Utility linemen ride to rescue

Many go where need greatest

Desi Hunter has missed a lot of special days with his family, but he’s never missed Christmas.

In his 13-year-career with Entergy, the Conway-based operations lineman has missed birthdays, anniversaries, and even this year’s Fourth of July.

Sitting with his family Tuesday afternoon, Hunter said he was hoping that his record of no calls on Christmas Day would continue. But looking at the weather, he was doubtful.

“I think with the ice already accumulating, well, it looks like trouble,” Hunter said. “We’ll see what happens.”

And then the call came.

Entergy spokesman Sally Graham said the company’s employees are on call forall weather events, and as in the case of the snow and ice storms on Christmas Day, which knocked out power to nearly 265,000 customers throughout the state, out-of-state contractors and employees of other utilities also wait for calls.

Entergy, like most power utilities, is enrolled in multiple mutual-assistance groups, which agree to send help to a participating member when severe weather knocks out power in the member’s service area. The enrollment also requires Entergy to go to the aid of other members.
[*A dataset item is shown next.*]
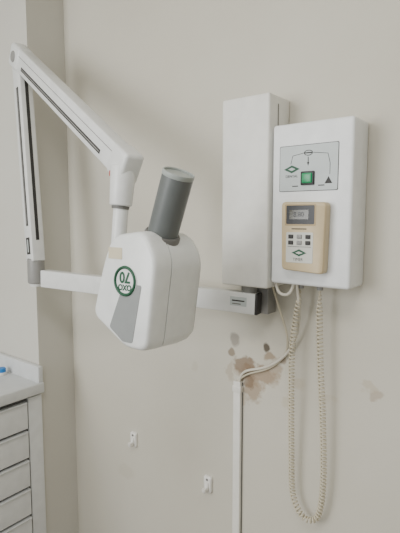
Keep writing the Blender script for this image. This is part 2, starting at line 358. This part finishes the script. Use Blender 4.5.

“No utility can restore the power as quickly and as safely as the public wants,” Graham said. “When a storm comes in that’s so massive, that dumps a lot of wind on us ... well, we’re always preparing for the worst andhoping for the best.”

After Tuesday’s storm that dumped more than a foot of snow in parts of the state, Entergy put out a call for 3,500 utility workers to help with restoration efforts.

The utility company placed a similar call for last week’s windstorm that severed power to roughly 50,000 homes and businesses statewide, and more than 500 contract workers from Mississippi and Louisiana answered, Graham said. Only about one in 10 of those contractors was available for the next job - the same one that beckoned Hunter.

“I got most of Christmas in yesterday,” Hunter said Wednesday. “I was in Texarkana visiting my in-laws when I got the call last night.”

Hunter said he was scheduled for vacation until the New Year.

“Right now, anybody ... if they’re on vacation and they work for Entergy, they’ve been called in,” Graham said.

Heavy ice accumulation accounted for a good part of the damage, mostly in Pulaski and Garland counties, Graham said.

“Dozens of [circuit] breakers are frozen from the ice,” she said. “There’s ice clinging on wire, trees falling into the wires ... broken poles.”

But, Graham said, utility companies haven’t seen the worst yet.

“With an ice storm, frequently we’ll get people back on today,” she said. “But after it freezes and starts melting again tomorrow, that melt will then loosen up the trees andlimbs into the wires.”

While some crews began damage assessments Wednesday, others worked to find food and housing for the contract workers, which proved difficult as area hotels filled up with stranded motorists and restaurants remained closed for the holidays.

“It’s all kind of happening in harmony,” Graham said. “We want to make sure that when the teams come in, all they need to do is work a 16-hour day.”

But Wednesday served mostly as a planning day as Hunter and other Entergy workers awaited the arrival of the contract workers.

Kay Williams, who maintains data for Entergy’s Searcy office, spent Christmas night and Wednesday dispatching scouts and linemen to power failures.

Entergy has hit a few snags, Williams said, as the utility did not have any trucks with fourwheel drive in the city, and ice- and snow-weighted trees continued to crack throughout the day, keeping 8,000 homes and businesses in Searcy without power.

Entergy officials are hoping to restore power to up to 80 percent of Searcy-area customers by this evening, and once it’s all restored, they’ll relocate the utility workers stationed there, Williams said.

“It’s just going to take time and man-hours,” she said.

The roles were reversed for some Entergy workers who went east a few months ago to help out in the wake of superstorm Sandy, Hunter said.

“There’s always a warm reception for assisting utilities,” he said. “They [customers] look at host companies as not getting the power restored. What they don’t understand is the host utility’s job is to make sure we get in the right places to get everything scouted.”

Hunter managed a team of linemen in Maryland, then in Newark, N.J., he said.

He led his crew to each work location and ensured they did their job safely, and he’s likely to do the same in the next few days, he said.

“My duty today was to get several of the clerks from Conway to Little Rock to what we call the ‘war room,’” Hunter said.

Reinforcements arrived Wednesday afternoon, and they’ll start receiving assignments to work today, Hunter said. He briefed the contract linemen in Conway, and some started work right away.

“Some of it [repairs] has started,” he said. “Our linemen are doing some switching to get what they can on.”